Plus, it got warmer -- over the weekend, temperatures in several Tornado Alley states climbed into the 90s.
"What you have is a combination of factors that are classic for tornado outbreaks in the central plains: a flow of very humid, very warm air streaming northward; then coming over that is a jet stream with much colder air and strong wind shear," Golden says.
The essential ingredients for tornado formation are warm, moist air nearer to the ground, with cold dry air higher up, and winds coming from different directions. And those conditions are more likely to occur in the springtime.
“Every spring we get large masses of cold air out of Canada interacting with warm moist air out of the Gulf of Mexico,” says University of Oklahoma meteorologist John Snow. “The consequence of that is strong thunderstorms. And with strong thunderstorms, there’s the potential for severe weather.”
There tends to be fewer tornadoes in the central U.S. in winter because the air from the south isn’t coming off of the Gulf; instead, it’s dry air coming off the Mexican deserts. There will still be tornadoes in the U.S. in winter, but these generally form close to the Gulf and don’t move very far inland, according to Snow.
When the conditions are ripe for one tornado, they’re ripe over a broad area, so multiple tornadoes can often be expected.
“The [air] flow patterns are relatively big, so 10 tornadoes in a day is not that uncommon,” Brooks said.
So it’s not rare for a single storm to produce multiple tornadoes.
“As one is dissipating, a new one is forming,” Brooks said. “And the second will form relatively close to the old one. If you’re flying along, you’d see the tornadoes forming in the back part of the storm.”
Tornadoes are more common than you might think. There's usually at least one forming on every day of the year -- "even on the February 29th of a leap year," Snow says -- and not just in the Midwest.
Tornadoes in places like New York are rarer and usually weaker. Being up farther north means it's less likely for the right combination of warm air and cold air to occur. But they do happen -- a pair of twisters touched down in Brooklyn and Queens last September, and Washington, D.C., will get the occasional tornado watch or warning when a severe storm passes through.
Thankfully, modern technology allows weather scientists to keep a close watch on tornadoes and their precursor storms. While satellites might get all the glory in weather coverage, the real workhorse for tornado prediction is radar.

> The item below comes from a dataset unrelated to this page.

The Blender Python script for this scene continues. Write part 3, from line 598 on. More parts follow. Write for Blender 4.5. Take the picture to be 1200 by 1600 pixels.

“Radar is a really fancy tool these days,” Snow says.
Meteorologists can use radar to monitor the precipitation droplets that form clouds; Doppler capability allows them to watch the particles moving. As a storm cloud spins, weather experts look for the particular “signatures” that usually precede a tornado formation. One of those signatures is the “hook-echo,” which forms when rotation within the storm around an updraft starts to drag the particles of precipitation all the way around.
“You get this hook-shaped feature on the flank of the cloud, where material is wrapping around an updraft,” Snow says. “Then we know that the storm is rotating fairly intensely.”
New upgrades to weather monitoring include dual-polarization radar, which examines storm clouds at a much higher resolution than previously attainable.
"You can see the circulations that lead to tornado development in much greater detail," Golden says.
More powerful computing may also accelerate meteorologists' ability to predict when a tornado is about to form.
“Right now we do the warnings based on actually seeing something – whether on radar or from a state trooper or someone on the ground. That’s ‘warn on detection,’” Snow says. “We want to move over this decade to ‘warn on forecast’ -- instead of five to 15 minute warnings, we want 45-minute to an hour-type warnings. That would offer people more options to get out of the way.”